■ **WORK TO DO**
Transcribe the listing in full, excluding any pictures.

— START OF MATERIAL PROVIDED —

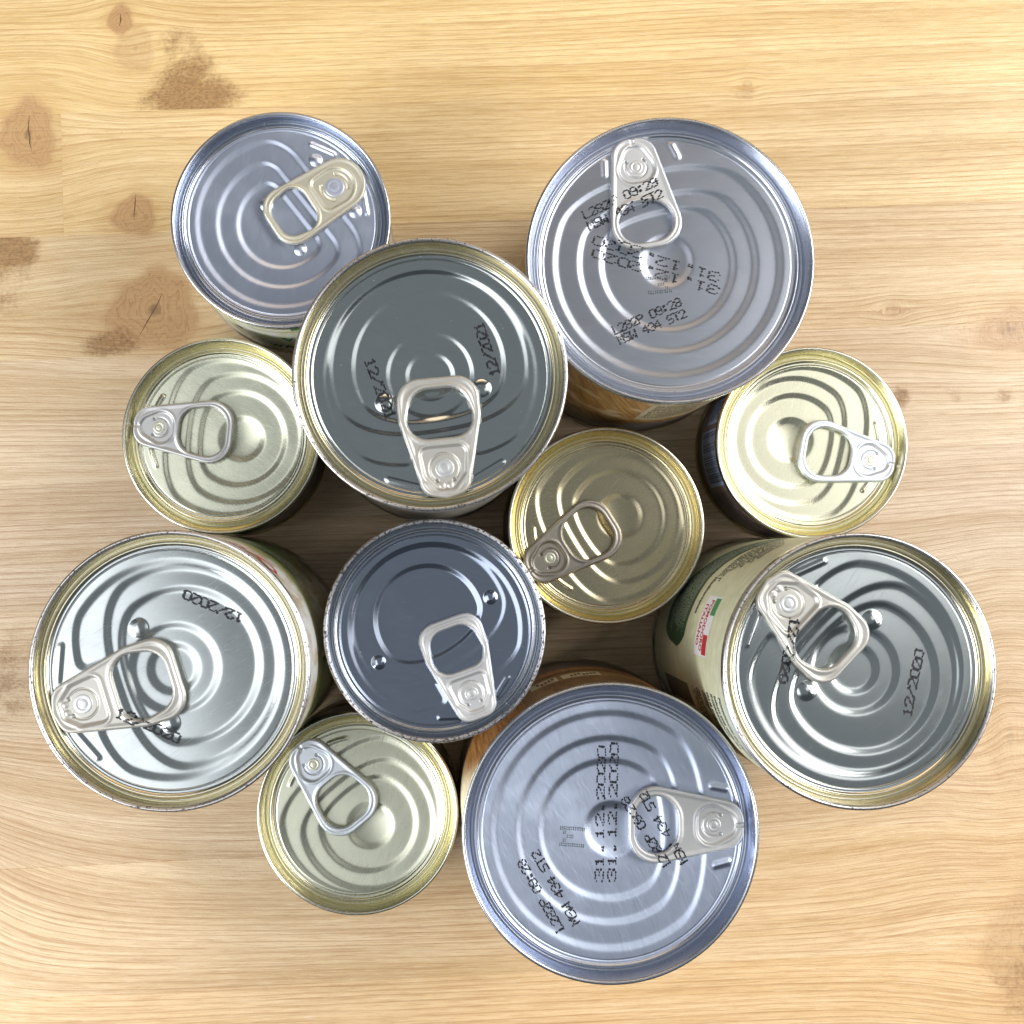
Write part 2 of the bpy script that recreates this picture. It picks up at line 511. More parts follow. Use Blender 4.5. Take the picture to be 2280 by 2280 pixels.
def panel_height(fam, a, b, R):
    """height (mm) of the stamped panel above its outer flat"""
    z = np.zeros_like(a)

    def step(d, depth, w):
        x = d * R / (w * 0.62)
        e = 0.35
        lin = (np.sqrt((x + 1) ** 2 + e * e) - np.sqrt((x - 1) ** 2 + e * e)) / 4 + 0.5     # a flat slope with rounded shoulders
        return -depth * 1.15 * (1 - lin)
    if fam == 'S':
        z += step(dring(a, b, 0.0, 0.785, 0.655, 0.20), 0.42, 1.5)
        z += step(dring(a, b, 0.0, 0.615, 0.475, 0.16), 0.42, 1.4)
        z += step(dring(a, b, 0.0, 0.46, 0.368, 0.12), 0.42, 1.4)
        d = np.hypot(a - 0.02, b)
        z += step(d - 0.168, 0.48, 1.5) - 0.30 * np.clip(1 - (d / 0.15) ** 2, 0, 1)
        for s in (1, -1):
            z += 0.35 * bead(a, b, 0.71, 0.265 * s, 0.80, 0.245 * s, 0.03)
    elif fam == 'G':
        z += step(dring(a, b, -0.04, 0.79, 0.575, 0.22), 0.42, 1.35)
        z += step(dring(a, b, -0.145, 0.655, 0.35, 0.20), 0.42, 1.35)
        z += step(dring(a, b, -0.155, 0.475, 0.235, 0.14), 0.42, 1.35)
        d = np.hypot(a + 0.19, b)
        z += step(d - 0.213, 0.42, 1.4) - 0.40 * np.clip(1 - (d / 0.19) ** 2, 0, 1)
        th = np.degrees(np.arctan2(b, a))
        rr = np.hypot(a, b)
        m = sstep(np.abs(th), 13, 15) * (1 - sstep(np.abs(th), 29, 31))
        z += 0.4 * m * (1 - sstep(np.abs(rr - 0.735), 0.0, 0.028))
    elif fam == 'T':
        z += step(rmax(rmax(np.hypot(a, b) - 0.775, a - 0.63, 0.14), np.minimum(0.215 - np.abs(b), a - 0.47), 0.07), 0.35, 1.4)
        z += step(dring(a, b, -0.05, 0.715, 0.412, 0.30), 0.38, 1.4)
        z += step(dring(a, b, -0.07, 0.552, 0.338, 0.22), 0.42, 1.4)
        z += step(np.hypot(a + 0.01, b) - 0.309, 0.36, 1.3)
        z += step(np.hypot(a, b) - 0.168, 0.35, 1.3)
        for s in (1, -1):
            d = np.hypot(a - 0.147, b - 0.36 * s) / 0.072
            z += 0.62 * np.clip(1 - d * d, 0, 1)
            z += 0.26 * bead(a, b, 0.80, 0.195 * s, 0.707, 0.42 * s, 0.035)
    elif fam == 'U':
        z += step(rmax(rmax(np.hypot(a, b) - 0.775, a - 0.62, 0.14), np.minimum(0.22 - np.abs(b), a - 0.44), 0.07), 0.35, 1.3)
        z += step(dring(a, b, -0.08, 0.70, 0.365, 0.34), 0.30, 1.3)
        z += step(dring(a, b, -0.112, 0.482, 0.245, 0.26), 0.45, 1.35)
        for s in (1, -1):
            d = np.hypot(a, b - 0.585 * s) / 0.067
            z += 0.55 * np.clip(1 - d * d, 0, 1)
            z += 0.22 * bead(a, b, 0.79, 0.19 * s, 0.705, 0.35 * s, 0.04)
    elif fam == 'C':
        z += step(dring(a, b, 0.0, 0.776, 0.48, 0.15), 0.42, 1.4)
        z += step(dring(a, b, 0.0, 0.591, 0.277, 0.10), 0.42, 1.3)
        z += step(dring(a, b, 0.0, 0.407, 0.166, 0.07), 0.42, 1.3)
        for aa, bb in ((0.60, 0.27), (0.59, -0.33), (-0.01, 0.235), (-0.02, -0.285)):
            d = np.hypot(a - aa, b - bb) / 0.06
            z += 0.7 * np.clip(1 - d * d, 0, 1)
        for s in (1, -1):
            z += 0.4 * bead(a, b, 0.77, 0.215 * s, 0.665, 0.41 * s, 0.03)
    return z


PANEL_R = dict(S=0.885, G=0.845, T=0.885, U=0.885, C=0.88)
BASE_Z = dict(S=-4.2, G=-3.4, T=-4.2, U=-3.8, C=-4.2)     # panel level below the rim (mm)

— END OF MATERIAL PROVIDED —

■ **ANSWER TO THE PROBLEM**
Write part 2 of the bpy script that recreates this picture. It picks up at line 511. More parts follow. Use Blender 4.5. Take the picture to be 2280 by 2280 pixels.
def panel_height(fam, a, b, R):
    """height (mm) of the stamped panel above its outer flat"""
    z = np.zeros_like(a)

    def step(d, depth, w):
        x = d * R / (w * 0.62)
        e = 0.35
        lin = (np.sqrt((x + 1) ** 2 + e * e) - np.sqrt((x - 1) ** 2 + e * e)) / 4 + 0.5     # a flat slope with rounded shoulders
        return -depth * 1.15 * (1 - lin)
    if fam == 'S':
        z += step(dring(a, b, 0.0, 0.785, 0.655, 0.20), 0.42, 1.5)
        z += step(dring(a, b, 0.0, 0.615, 0.475, 0.16), 0.42, 1.4)
        z += step(dring(a, b, 0.0, 0.46, 0.368, 0.12), 0.42, 1.4)
        d = np.hypot(a - 0.02, b)
        z += step(d - 0.168, 0.48, 1.5) - 0.30 * np.clip(1 - (d / 0.15) ** 2, 0, 1)
        for s in (1, -1):
            z += 0.35 * bead(a, b, 0.71, 0.265 * s, 0.80, 0.245 * s, 0.03)
    elif fam == 'G':
        z += step(dring(a, b, -0.04, 0.79, 0.575, 0.22), 0.42, 1.35)
        z += step(dring(a, b, -0.145, 0.655, 0.35, 0.20), 0.42, 1.35)
        z += step(dring(a, b, -0.155, 0.475, 0.235, 0.14), 0.42, 1.35)
        d = np.hypot(a + 0.19, b)
        z += step(d - 0.213, 0.42, 1.4) - 0.40 * np.clip(1 - (d / 0.19) ** 2, 0, 1)
        th = np.degrees(np.arctan2(b, a))
        rr = np.hypot(a, b)
        m = sstep(np.abs(th), 13, 15) * (1 - sstep(np.abs(th), 29, 31))
        z += 0.4 * m * (1 - sstep(np.abs(rr - 0.735), 0.0, 0.028))
    elif fam == 'T':
        z += step(rmax(rmax(np.hypot(a, b) - 0.775, a - 0.63, 0.14), np.minimum(0.215 - np.abs(b), a - 0.47), 0.07), 0.35, 1.4)
        z += step(dring(a, b, -0.05, 0.715, 0.412, 0.30), 0.38, 1.4)
        z += step(dring(a, b, -0.07, 0.552, 0.338, 0.22), 0.42, 1.4)
        z += step(np.hypot(a + 0.01, b) - 0.309, 0.36, 1.3)
        z += step(np.hypot(a, b) - 0.168, 0.35, 1.3)
        for s in (1, -1):
            d = np.hypot(a - 0.147, b - 0.36 * s) / 0.072
            z += 0.62 * np.clip(1 - d * d, 0, 1)
            z += 0.26 * bead(a, b, 0.80, 0.195 * s, 0.707, 0.42 * s, 0.035)
    elif fam == 'U':
        z += step(rmax(rmax(np.hypot(a, b) - 0.775, a - 0.62, 0.14), np.minimum(0.22 - np.abs(b), a - 0.44), 0.07), 0.35, 1.3)
        z += step(dring(a, b, -0.08, 0.70, 0.365, 0.34), 0.30, 1.3)
        z += step(dring(a, b, -0.112, 0.482, 0.245, 0.26), 0.45, 1.35)
        for s in (1, -1):
            d = np.hypot(a, b - 0.585 * s) / 0.067
            z += 0.55 * np.clip(1 - d * d, 0, 1)
            z += 0.22 * bead(a, b, 0.79, 0.19 * s, 0.705, 0.35 * s, 0.04)
    elif fam == 'C':
        z += step(dring(a, b, 0.0, 0.776, 0.48, 0.15), 0.42, 1.4)
        z += step(dring(a, b, 0.0, 0.591, 0.277, 0.10), 0.42, 1.3)
        z += step(dring(a, b, 0.0, 0.407, 0.166, 0.07), 0.42, 1.3)
        for aa, bb in ((0.60, 0.27), (0.59, -0.33), (-0.01, 0.235), (-0.02, -0.285)):
            d = np.hypot(a - aa, b - bb) / 0.06
            z += 0.7 * np.clip(1 - d * d, 0, 1)
        for s in (1, -1):
            z += 0.4 * bead(a, b, 0.77, 0.215 * s, 0.665, 0.41 * s, 0.03)
    return z


PANEL_R = dict(S=0.885, G=0.845, T=0.885, U=0.885, C=0.88)
BASE_Z = dict(S=-4.2, G=-3.4, T=-4.2, U=-3.8, C=-4.2)     # panel level below the rim (mm)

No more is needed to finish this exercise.